Lo primero que cabría preguntarse, teniendo en cuenta la experiencia de la Agenda de Lisboa y la evolución actual de Europa 2020, es si este tipo de estrategias debe mantenerse. ¿Por qué fijarse objetivos que son difícilmente alcanzables? En realidad, aunque ello provoque frustración y un cierto sentimiento de fracaso, parece un ejercicio razonable plantearse objetivos a medio-largo plazo. Cuestiones distintas son, por un lado, si los indicadores utilizados son los más adecuados y si, por otro, existen mecanismos adecuados para supervisar y conseguir su logro.
Respecto a los indicadores, ocurre en muchas ocasiones que se confunden resultados con procesos. Por poner un ejemplo y un indicador del que saldríamos bien parados, ¿por qué es importante que al menos un 44% la población entre 30 y 34 años haya completado estudios terciarios? Lo que debería preocuparnos es si existe una adecuación entre el nivel educativo de la población y los puestos de trabajo que ocupan. Así, no es un logro que el 50% de los españoles tengan estudios universitarios si luego desempeñan trabajos que exigen menor cualificación. En realidad este resultado no sería el deseado e implicaría malgastar recursos públicos, que quizá tendrían mejor uso aplicados a aumentar la calidad de los estudios técnicos o de los secundarios.
Por lo que se refiere a los mecanismos para lograr los objetivos, la crisis de la Eurozona ha introducido un cambio importante en este respecto. Mientras que la Agenda de Lisboa era un acuerdo político y su cumplimiento dependía de la voluntad de reforma y del gasto público de los gobiernos implicados, en la actualidad la estrategia Europa 2020 se encuentra insertada en los mecanismos reforzados de coordinación y gobierno europeo. Tal vez, desde un punto de vista organizativo, el principal logro ha sido la creación de una cronología o calendario estricto de coordinación de las políticas económicas, denominado el Semestre Europeo.
El Semestre Europeo se creó en 2010 con el objetivo de hacer un seguimiento de la evolución de los presupuestos de los países y su planificación para el año siguiente. En realidad es un mecanismo de supervisión multilateral (peer review) en el que, aunque las decisiones se toman en el ámbito nacional, la Comisión presenta asistencia y "guía" y los demás socios también contribuyen con sus aportaciones. En este ámbito es donde se han introducido, dentro de las variables a monitorizar, los objetivos de Europa 2020.
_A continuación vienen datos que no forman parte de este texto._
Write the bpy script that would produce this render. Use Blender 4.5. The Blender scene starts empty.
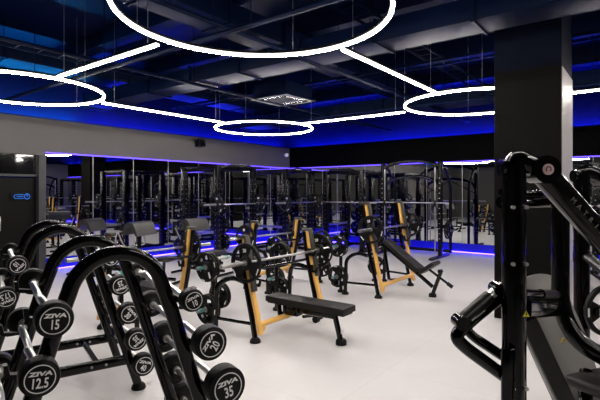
import bpy, bmesh, math, random
from mathutils import Vector, Matrix
random.seed(7)
S = bpy.context.scene
COL = S.collection
PI = math.pi
R = math.radians
# ------------------------------------------------------------------ camera
# room axes: X towards the free-weight side, Y along the mirrored wall. Camera stands at the origin.
YAW = 37.4
CX, SX = math.cos(R(YAW)), math.sin(R(YAW))
EYE = 1.7
cam_d = bpy.data.cameras.new('camera'); cam = bpy.data.objects.new('camera', cam_d); COL.objects.link(cam)
cam.location = (0, 0, EYE); cam.rotation_euler = (PI/2, 0, R(YAW))
cam_d.sensor_width = 36; cam_d.lens = 458/600*36; cam_d.shift_y = -8/600; cam_d.clip_start = .05
S.camera = cam
# ------------------------------------------------------------------ world, view, light levels
w = bpy.data.worlds.new('world'); S.world = w; w.use_nodes = True
w.node_tree.nodes['Background'].inputs[0].default_value = (.01, .012, .02, 1)
w.node_tree.nodes['Background'].inputs[1].default_value = .3
S.view_settings.view_transform = 'Standard'; S.view_settings.look = 'None'
S.view_settings.gamma = 1; S.view_settings.exposure = 0.0; S.view_settings.use_curve_mapping = False
RING_POWER = 104.0
LED_POWER = 1.4
COVE_POWER = 190.0
PLINTH_POWER = .38
S.cycles.max_bounces = 9; S.cycles.glossy_bounces = 7; S.cycles.diffuse_bounces = 4
S.cycles.sample_clamp_indirect = 4; S.cycles.use_denoising = True
S.cycles.caustics_reflective = True; S.cycles.blur_glossy = .5

def loc(r, f, z=0.0):
    """metres to the side of / ahead of the camera -> room coordinates"""
    return Vector((r*CX - f*SX, r*SX + f*CX, z))

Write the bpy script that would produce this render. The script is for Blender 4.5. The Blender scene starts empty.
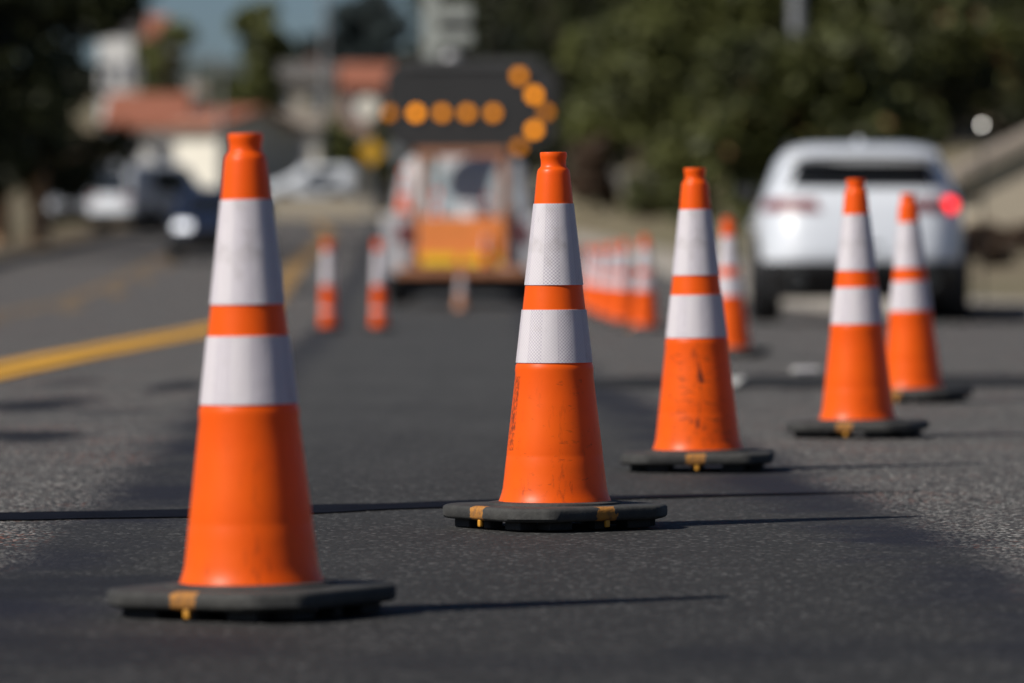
import bpy, bmesh, math, random
from mathutils import Vector, Matrix, noise
rnd = random.Random(11)
S = bpy.context.scene
COL = S.collection
R = math.radians

# ------------------------------------------------------------------ camera
F = 5689.0                      # focal length in pixels of a 1024 wide frame
HZ = 258.0                      # pixel row of eye level
CAM_Z = 0.525
cam_d = bpy.data.cameras.new("camera"); cam = bpy.data.objects.new("camera", cam_d); COL.objects.link(cam)
cam.location = (0, 0, CAM_Z); cam.rotation_euler = (R(90), 0, 0)
cam_d.sensor_width = 36; cam_d.lens = 200
cam_d.shift_y = -(341.5 - HZ) / 1024
cam_d.clip_start = 0.1; cam_d.clip_end = 5000
cam_d.dof.use_dof = True; cam_d.dof.focus_distance = 10.5; cam_d.dof.aperture_fstop = 4.15
S.camera = cam

def wx(px, y): return (px - 512) / F * y
def wz(py, y): return CAM_Z + (HZ - py) / F * y

# ------------------------------------------------------------------ lie of the land
def interp(tab, t):
    if t <= tab[0][0]: return tab[0][1]
    for (a, va), (b, vb) in zip(tab, tab[1:]):
        if t <= b:
            k = (t - a) / (b - a); k = k * k * (3 - 2 * k) if False else k
            return va + (vb - va) * k
    return tab[-1][1]
GT = [(-40, -.02), (6, -.008), (8.4, -.003), (10.8, .014), (13.4, .025), (15.7, .031), (19.4, .033), (24, .029), (29, .020), (35, .002),
      (42, -.022), (52, -.055), (62, -.068), (72, -.03), (84, .08), (100, .27), (120, .55), (140, .84), (160, 1.12), (200, 1.7), (240, 2.5),
      (300, 5.5), (400, 11), (600, 17), (1500, 24)]
XLT = [(-40, -7.6), (60, -7.6), (85, -8.6), (110, -9.7), (160, -11), (212, -12.5)]
XRT = [(-40, 5.6), (42, 5.4), (48, 4.9), (53, 4.3), (60, 3.7), (70, 3.1), (90, 2.75), (110, 2.5), (130, 2.1), (160, 1.0), (200, -1.5), (212, -2.3)]
def g(y): return interp(GT, y)
def xl(y): return interp(XLT, y)
def xr(y): return interp(XRT, y)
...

El Semestre Europeo 2014 acaba de comenzar, con la reunión del Consejo Europeo del 20 de marzo en Bruselas, donde se ha presentado el "Informe Anual de Crecimiento" y se fijan las recomendaciones de política fiscal, la situación de las reformas estructurales y si van en la dirección adecuada. Posteriormente, en abril (y ésta es la fecha clave, pues determina la evolución de los presupuestos del año siguiente) los países remitirán su planificación, los llamados "Programas de Estabilidad o Convergencia" y los "Programas Nacionales de Reforma", con las previsiones y los avances esperados.
Es decir, en los próximos días se presentará la programación y las bases del presupuesto 2015, que acabará refrendando en su reunión de verano el Consejo Europeo. Éste adoptará las recomendaciones, que pueden ser no sólo económicas, sino también políticas, con incentivos y, potencialmente, sanciones en caso de déficit o desequilibrio excesivo.
Lo mejor de Europa 2020 es que se están poniendo las bases para establecer un marco de coordinación que permita con mayor agilidad el ajuste macroeconómico. Pero es necesario ser realistas: solamente cuando las economías de los países de la UE estén saneadas se podrá acometer con esperanza de éxito los objetivos estratégicos marcados.